The Kia challenge began circulating on TikTok in the middle of 2021 and has been picking up steam ever since. The clips show how it's possible to remove the steering column covering on some 2010-2021 Hyundai and Kia vehicles, revealing a slot that fits a USB-A plug. Turning the plug using a standard USB cable activates the ignition as the cars lack an immobilizer. Only vehicles that use a mechanical key rather than press-to-start ignition systems are susceptible to the technique.
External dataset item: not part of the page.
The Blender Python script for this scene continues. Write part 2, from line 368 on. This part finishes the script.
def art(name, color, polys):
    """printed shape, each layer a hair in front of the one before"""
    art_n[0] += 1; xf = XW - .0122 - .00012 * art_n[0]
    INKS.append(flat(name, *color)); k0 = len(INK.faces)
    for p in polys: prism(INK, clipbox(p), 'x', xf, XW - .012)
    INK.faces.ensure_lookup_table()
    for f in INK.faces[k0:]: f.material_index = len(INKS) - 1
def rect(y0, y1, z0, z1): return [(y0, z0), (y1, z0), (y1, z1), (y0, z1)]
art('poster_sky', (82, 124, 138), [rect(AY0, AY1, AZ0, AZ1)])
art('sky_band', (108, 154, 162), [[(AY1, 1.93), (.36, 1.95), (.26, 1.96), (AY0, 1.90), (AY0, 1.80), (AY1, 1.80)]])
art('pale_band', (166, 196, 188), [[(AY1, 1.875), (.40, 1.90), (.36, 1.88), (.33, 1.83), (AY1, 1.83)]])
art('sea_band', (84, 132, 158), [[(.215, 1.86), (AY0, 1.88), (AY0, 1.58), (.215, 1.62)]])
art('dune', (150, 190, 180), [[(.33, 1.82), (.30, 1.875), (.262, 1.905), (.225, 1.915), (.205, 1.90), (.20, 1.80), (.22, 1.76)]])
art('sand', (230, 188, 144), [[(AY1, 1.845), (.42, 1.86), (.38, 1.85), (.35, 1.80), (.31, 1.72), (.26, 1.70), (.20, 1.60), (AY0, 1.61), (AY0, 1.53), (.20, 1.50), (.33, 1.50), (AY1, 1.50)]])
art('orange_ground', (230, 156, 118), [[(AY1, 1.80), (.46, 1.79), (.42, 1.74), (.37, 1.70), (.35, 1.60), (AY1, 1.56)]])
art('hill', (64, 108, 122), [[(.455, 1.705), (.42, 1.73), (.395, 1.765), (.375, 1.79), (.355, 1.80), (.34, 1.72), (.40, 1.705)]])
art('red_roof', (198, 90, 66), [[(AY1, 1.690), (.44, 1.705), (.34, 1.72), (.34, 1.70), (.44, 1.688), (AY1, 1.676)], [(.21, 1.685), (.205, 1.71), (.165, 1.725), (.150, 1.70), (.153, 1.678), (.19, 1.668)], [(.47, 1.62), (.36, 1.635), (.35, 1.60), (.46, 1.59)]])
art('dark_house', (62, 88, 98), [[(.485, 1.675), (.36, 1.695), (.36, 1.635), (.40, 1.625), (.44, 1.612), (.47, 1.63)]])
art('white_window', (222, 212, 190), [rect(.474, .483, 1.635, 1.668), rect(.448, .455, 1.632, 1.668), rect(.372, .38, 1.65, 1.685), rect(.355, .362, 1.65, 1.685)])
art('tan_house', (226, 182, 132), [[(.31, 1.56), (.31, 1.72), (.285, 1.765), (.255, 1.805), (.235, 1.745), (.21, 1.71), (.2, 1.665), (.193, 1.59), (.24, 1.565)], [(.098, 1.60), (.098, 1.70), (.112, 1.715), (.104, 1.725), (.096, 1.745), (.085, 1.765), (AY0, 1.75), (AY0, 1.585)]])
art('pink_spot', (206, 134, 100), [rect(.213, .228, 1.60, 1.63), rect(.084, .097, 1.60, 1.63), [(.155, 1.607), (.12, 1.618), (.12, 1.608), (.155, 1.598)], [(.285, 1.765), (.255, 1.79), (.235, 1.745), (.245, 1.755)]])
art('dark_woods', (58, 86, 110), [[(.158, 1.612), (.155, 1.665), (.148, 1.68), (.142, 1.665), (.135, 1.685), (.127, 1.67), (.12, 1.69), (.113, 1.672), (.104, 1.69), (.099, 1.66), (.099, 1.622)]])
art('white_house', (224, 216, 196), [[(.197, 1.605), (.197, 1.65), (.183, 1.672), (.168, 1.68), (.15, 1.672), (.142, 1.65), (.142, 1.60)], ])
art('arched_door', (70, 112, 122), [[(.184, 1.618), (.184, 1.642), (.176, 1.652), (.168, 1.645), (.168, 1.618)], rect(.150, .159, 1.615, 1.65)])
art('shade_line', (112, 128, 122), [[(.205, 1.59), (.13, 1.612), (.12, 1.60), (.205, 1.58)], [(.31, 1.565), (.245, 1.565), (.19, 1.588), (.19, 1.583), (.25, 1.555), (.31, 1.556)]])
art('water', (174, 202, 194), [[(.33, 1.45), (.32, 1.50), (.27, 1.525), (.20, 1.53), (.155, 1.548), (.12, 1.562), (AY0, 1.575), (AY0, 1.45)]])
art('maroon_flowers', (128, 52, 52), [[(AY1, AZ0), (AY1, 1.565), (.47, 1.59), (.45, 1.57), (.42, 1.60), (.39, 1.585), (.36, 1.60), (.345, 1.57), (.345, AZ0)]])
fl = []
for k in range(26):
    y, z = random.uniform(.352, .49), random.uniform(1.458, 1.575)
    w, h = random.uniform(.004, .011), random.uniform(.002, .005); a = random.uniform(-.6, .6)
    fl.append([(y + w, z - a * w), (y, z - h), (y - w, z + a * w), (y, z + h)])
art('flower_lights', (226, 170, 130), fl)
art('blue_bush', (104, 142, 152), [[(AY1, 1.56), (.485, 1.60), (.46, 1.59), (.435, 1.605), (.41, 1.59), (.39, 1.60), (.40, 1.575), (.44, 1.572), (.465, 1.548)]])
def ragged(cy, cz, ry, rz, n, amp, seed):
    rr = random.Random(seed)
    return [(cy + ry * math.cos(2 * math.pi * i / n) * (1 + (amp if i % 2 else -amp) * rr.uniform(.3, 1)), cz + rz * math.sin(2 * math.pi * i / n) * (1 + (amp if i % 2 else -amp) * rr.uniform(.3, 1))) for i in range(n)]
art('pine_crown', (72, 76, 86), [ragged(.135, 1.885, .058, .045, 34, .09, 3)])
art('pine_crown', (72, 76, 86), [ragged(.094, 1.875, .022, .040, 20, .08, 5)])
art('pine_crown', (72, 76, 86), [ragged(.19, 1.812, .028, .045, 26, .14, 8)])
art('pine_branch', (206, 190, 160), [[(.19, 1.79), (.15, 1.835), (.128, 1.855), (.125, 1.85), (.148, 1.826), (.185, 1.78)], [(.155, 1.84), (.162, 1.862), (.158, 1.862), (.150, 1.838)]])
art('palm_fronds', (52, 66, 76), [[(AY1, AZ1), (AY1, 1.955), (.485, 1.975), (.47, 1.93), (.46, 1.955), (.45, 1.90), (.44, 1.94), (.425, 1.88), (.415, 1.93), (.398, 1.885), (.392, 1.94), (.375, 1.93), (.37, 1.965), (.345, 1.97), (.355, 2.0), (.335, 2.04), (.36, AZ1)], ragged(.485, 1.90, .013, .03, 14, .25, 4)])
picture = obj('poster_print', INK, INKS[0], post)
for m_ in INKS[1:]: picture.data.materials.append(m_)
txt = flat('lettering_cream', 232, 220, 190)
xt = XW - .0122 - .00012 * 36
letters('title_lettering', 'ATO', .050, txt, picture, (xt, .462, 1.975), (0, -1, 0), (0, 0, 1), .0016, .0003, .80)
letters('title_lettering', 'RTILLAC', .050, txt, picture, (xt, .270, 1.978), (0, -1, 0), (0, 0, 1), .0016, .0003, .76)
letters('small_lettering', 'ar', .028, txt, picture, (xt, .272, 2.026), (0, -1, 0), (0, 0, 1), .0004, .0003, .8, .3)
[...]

CNBC reports that the challenge led to an 85% increase in the number of Hyundai and Kia vehicle thefts in Los Angeles in 2022 compared to the previous year, while police in St. Petersburg, Florida, say more than a third of thefts in the area between last July and September were related to the TikTok challenge. Chicago, meanwhile, saw thefts of these cars spike by 800%.

Yesterday, the United States National Highway Traffic Safety Administration (NHTSA) announced that the Kia challenge has been responsible for 14 reported crashes and eight fatalities.

Kia and its parent company Hyundai will soon push out free software updates that will require the key to be in the ignition switch to start affected vehicles. Both companies are rolling out the updates in a phased approach starting later this month. Hyundai is also providing its customers with a window sticker alerting would-be thieves that the vehicle is equipped with anti-theft protection, which will hopefully deter anyone looking to try the challenge.

Hyundai's own advisory notes that almost 4 million vehicles will receive the update, with the upgrade rolling out first to more than 1 million model year 2017-2020 Elantra, 2015-2019 Sonata, and 2020-2021 Venue vehicles.

The NHTSA's press release adds that both companies have been working with law enforcement agencies to provide more than 26,000 steering wheel locks since November 2022 to 77 law enforcement agencies in 12 states.